■ What to produce ■
Within the records that follow, restate exactly the lines from the line with "Recreate this scene" down to the line with "except Exception: pass", including both. Omit the pictures.

■ Records provided ■
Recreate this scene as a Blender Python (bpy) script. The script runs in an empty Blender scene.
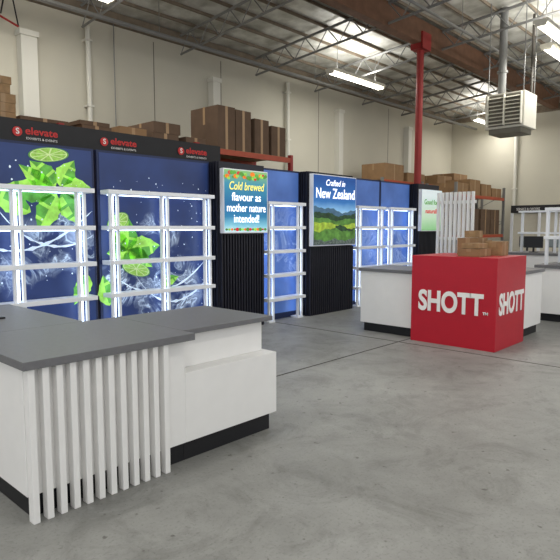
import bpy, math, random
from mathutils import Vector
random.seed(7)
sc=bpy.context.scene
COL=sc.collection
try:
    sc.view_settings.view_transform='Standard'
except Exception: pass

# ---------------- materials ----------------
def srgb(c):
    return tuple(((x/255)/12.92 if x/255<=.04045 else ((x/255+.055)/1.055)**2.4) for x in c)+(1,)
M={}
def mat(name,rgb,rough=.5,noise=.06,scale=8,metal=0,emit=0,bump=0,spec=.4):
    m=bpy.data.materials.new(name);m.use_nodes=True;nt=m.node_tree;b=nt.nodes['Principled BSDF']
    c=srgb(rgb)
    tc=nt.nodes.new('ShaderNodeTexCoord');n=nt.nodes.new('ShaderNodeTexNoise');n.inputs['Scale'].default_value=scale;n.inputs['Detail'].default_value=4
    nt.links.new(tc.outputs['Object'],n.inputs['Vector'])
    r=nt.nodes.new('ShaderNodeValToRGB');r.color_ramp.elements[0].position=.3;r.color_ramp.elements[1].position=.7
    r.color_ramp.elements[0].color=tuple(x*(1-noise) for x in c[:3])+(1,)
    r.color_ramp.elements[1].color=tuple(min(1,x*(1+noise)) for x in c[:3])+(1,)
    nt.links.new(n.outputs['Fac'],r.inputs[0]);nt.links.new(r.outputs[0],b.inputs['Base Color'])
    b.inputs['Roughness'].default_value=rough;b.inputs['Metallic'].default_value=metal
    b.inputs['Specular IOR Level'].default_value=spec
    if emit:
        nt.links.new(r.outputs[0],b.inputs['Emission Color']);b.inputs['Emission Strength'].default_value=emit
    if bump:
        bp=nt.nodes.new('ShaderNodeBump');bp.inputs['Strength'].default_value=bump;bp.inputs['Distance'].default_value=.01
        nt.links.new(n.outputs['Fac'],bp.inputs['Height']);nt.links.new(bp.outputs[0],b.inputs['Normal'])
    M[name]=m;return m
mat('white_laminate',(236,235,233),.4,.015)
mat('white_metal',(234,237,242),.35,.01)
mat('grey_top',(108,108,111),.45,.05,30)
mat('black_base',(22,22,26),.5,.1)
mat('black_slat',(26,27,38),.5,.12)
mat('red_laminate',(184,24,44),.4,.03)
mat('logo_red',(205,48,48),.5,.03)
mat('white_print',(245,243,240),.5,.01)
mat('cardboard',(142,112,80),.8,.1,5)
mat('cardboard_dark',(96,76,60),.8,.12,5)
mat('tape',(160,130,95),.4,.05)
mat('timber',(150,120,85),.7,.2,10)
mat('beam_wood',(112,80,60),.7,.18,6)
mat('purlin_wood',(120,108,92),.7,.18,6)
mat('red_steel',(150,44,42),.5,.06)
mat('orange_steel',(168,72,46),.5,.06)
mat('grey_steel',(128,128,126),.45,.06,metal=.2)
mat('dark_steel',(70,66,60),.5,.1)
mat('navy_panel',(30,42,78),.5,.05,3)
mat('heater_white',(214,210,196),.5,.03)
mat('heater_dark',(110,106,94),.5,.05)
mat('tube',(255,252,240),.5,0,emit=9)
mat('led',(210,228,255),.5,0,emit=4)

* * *

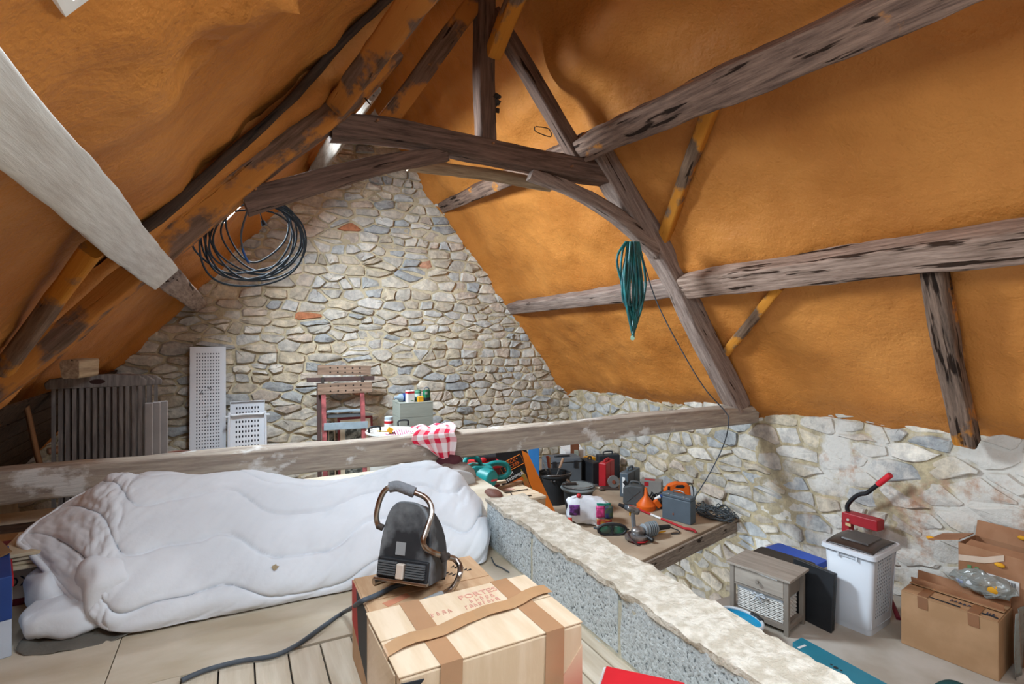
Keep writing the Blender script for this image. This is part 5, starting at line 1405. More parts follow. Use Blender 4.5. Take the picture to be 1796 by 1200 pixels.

■ Response to this task ■
Recreate this scene as a Blender Python (bpy) script. The script runs in an empty Blender scene.
import bpy, math, random
from mathutils import Vector
random.seed(7)
sc=bpy.context.scene
COL=sc.collection
try:
    sc.view_settings.view_transform='Standard'
except Exception: pass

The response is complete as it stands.